[Entries with scene source code]

*****

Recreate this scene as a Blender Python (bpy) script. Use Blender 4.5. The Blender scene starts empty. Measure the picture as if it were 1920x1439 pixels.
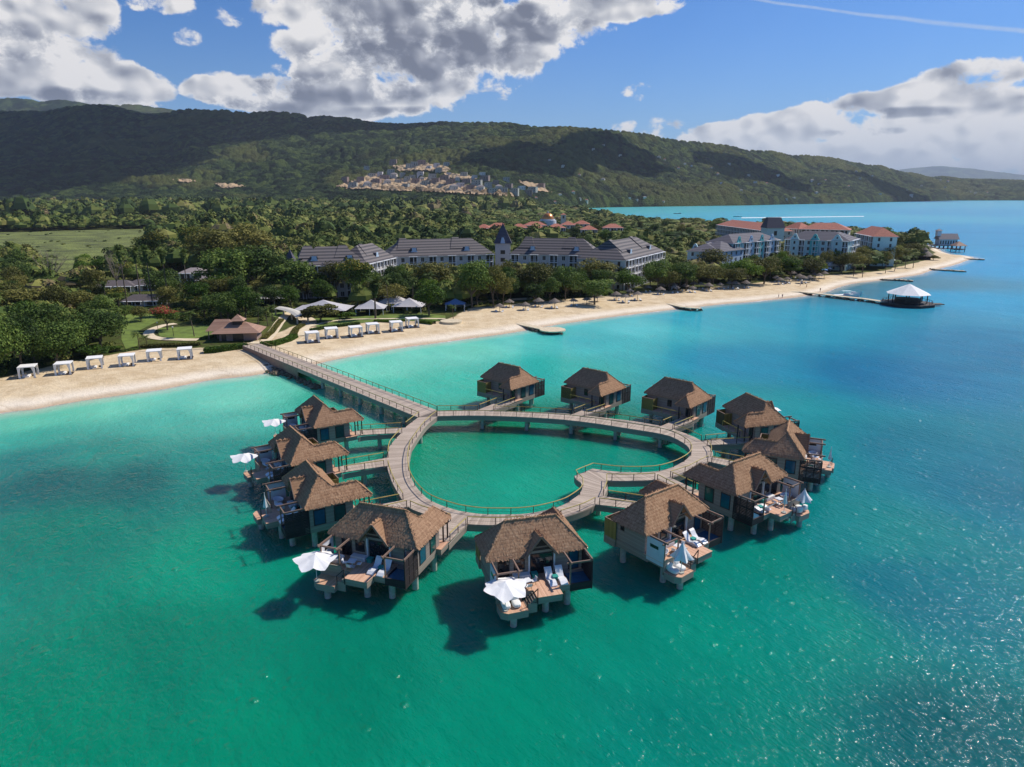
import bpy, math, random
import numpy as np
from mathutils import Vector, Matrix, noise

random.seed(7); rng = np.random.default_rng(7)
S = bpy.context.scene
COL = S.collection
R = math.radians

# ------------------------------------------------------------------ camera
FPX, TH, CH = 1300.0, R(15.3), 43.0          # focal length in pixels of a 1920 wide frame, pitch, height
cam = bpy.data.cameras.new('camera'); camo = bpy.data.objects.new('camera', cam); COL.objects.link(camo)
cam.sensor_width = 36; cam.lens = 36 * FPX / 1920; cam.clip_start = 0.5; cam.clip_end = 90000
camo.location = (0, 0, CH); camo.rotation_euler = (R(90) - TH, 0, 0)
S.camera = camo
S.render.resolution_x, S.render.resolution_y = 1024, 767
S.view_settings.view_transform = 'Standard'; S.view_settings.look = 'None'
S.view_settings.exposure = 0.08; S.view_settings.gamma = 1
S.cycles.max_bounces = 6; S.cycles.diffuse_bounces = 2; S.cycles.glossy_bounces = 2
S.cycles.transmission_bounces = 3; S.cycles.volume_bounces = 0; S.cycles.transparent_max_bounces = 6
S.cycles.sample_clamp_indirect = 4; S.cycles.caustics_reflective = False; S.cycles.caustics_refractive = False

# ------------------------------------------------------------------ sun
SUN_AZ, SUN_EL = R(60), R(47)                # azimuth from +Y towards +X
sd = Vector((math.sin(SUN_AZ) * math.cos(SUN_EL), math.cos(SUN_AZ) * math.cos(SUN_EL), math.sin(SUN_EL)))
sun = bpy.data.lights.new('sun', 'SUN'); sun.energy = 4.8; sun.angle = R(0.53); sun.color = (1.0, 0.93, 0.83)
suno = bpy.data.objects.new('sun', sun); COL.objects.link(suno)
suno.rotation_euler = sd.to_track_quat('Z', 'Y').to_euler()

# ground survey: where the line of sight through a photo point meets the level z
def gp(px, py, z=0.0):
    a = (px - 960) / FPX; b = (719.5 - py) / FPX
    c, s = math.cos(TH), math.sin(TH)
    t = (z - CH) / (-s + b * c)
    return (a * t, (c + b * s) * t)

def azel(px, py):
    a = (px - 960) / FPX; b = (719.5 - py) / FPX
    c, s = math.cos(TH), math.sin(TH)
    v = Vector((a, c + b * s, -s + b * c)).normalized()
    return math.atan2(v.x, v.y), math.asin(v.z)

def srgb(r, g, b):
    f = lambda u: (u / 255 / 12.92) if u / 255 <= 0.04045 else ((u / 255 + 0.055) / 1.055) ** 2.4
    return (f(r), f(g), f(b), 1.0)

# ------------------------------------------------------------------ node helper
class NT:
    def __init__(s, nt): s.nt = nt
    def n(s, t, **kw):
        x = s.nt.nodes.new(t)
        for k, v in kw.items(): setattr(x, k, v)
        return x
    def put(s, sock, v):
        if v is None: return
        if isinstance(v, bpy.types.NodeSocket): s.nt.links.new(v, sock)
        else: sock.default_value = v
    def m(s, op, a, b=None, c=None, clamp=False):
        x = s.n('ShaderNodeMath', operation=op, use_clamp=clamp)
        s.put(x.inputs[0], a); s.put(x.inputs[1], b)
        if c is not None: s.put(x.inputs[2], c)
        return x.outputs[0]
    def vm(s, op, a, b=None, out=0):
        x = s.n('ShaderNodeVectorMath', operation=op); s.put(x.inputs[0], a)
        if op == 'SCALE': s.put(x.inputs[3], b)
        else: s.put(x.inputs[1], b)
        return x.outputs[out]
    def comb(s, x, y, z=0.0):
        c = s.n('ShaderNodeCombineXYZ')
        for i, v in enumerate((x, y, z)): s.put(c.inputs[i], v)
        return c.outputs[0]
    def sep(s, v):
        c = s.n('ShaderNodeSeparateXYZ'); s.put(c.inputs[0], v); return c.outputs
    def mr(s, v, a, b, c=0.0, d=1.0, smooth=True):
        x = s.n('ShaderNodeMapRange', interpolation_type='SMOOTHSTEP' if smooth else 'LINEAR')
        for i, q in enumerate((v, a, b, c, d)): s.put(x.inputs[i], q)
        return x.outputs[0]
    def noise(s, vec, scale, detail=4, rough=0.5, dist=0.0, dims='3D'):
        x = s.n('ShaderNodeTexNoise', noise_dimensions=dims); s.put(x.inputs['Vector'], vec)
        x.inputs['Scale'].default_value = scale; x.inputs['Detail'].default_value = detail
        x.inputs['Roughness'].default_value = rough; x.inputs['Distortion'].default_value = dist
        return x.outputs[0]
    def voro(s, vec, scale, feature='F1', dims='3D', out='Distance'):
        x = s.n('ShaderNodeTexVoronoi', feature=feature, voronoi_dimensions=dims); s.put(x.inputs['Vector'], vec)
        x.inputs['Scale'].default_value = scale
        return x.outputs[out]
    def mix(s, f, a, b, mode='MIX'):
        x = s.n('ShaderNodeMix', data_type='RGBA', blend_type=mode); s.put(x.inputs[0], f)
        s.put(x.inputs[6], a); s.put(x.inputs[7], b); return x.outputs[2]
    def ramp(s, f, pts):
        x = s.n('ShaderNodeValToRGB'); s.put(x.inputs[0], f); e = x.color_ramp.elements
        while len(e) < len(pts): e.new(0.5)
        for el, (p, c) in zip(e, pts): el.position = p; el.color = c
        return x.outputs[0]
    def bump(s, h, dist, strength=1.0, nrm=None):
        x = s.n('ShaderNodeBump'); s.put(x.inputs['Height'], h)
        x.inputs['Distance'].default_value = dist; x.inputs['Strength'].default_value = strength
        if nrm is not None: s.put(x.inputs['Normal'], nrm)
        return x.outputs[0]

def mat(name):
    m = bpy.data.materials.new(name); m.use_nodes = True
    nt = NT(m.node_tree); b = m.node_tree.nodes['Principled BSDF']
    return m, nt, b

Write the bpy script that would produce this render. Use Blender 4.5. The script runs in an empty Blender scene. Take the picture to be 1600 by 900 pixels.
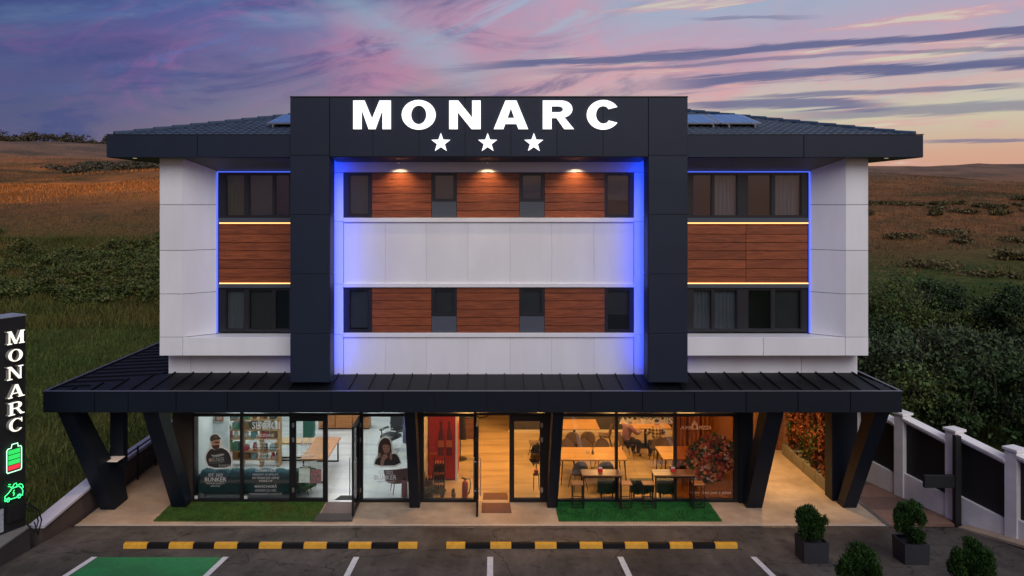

*****

**Stated problem**
Quote, please, every line of the material above from its start through the line that has "S.cycles.sample_clamp_indirect = 4;", reproducing the words exactly and dropping any images.

**Correct answer**
Recreate this scene as a Blender Python (bpy) script. Use Blender 4.5. The Blender scene starts empty. Measure the picture as if it were 1920x1439 pixels.
import bpy, math, random
import numpy as np
from mathutils import Vector, Matrix, noise

random.seed(7); rng = np.random.default_rng(7)
S = bpy.context.scene
COL = S.collection
R = math.radians

# ------------------------------------------------------------------ camera
FPX, TH, CH = 1300.0, R(15.3), 43.0          # focal length in pixels of a 1920 wide frame, pitch, height
cam = bpy.data.cameras.new('camera'); camo = bpy.data.objects.new('camera', cam); COL.objects.link(camo)
cam.sensor_width = 36; cam.lens = 36 * FPX / 1920; cam.clip_start = 0.5; cam.clip_end = 90000
camo.location = (0, 0, CH); camo.rotation_euler = (R(90) - TH, 0, 0)
S.camera = camo
S.render.resolution_x, S.render.resolution_y = 1024, 767
S.view_settings.view_transform = 'Standard'; S.view_settings.look = 'None'
S.view_settings.exposure = 0.08; S.view_settings.gamma = 1
S.cycles.max_bounces = 6; S.cycles.diffuse_bounces = 2; S.cycles.glossy_bounces = 2
S.cycles.transmission_bounces = 3; S.cycles.volume_bounces = 0; S.cycles.transparent_max_bounces = 6
S.cycles.sample_clamp_indirect = 4; S.cycles.caustics_reflective = False; S.cycles.caustics_refractive = False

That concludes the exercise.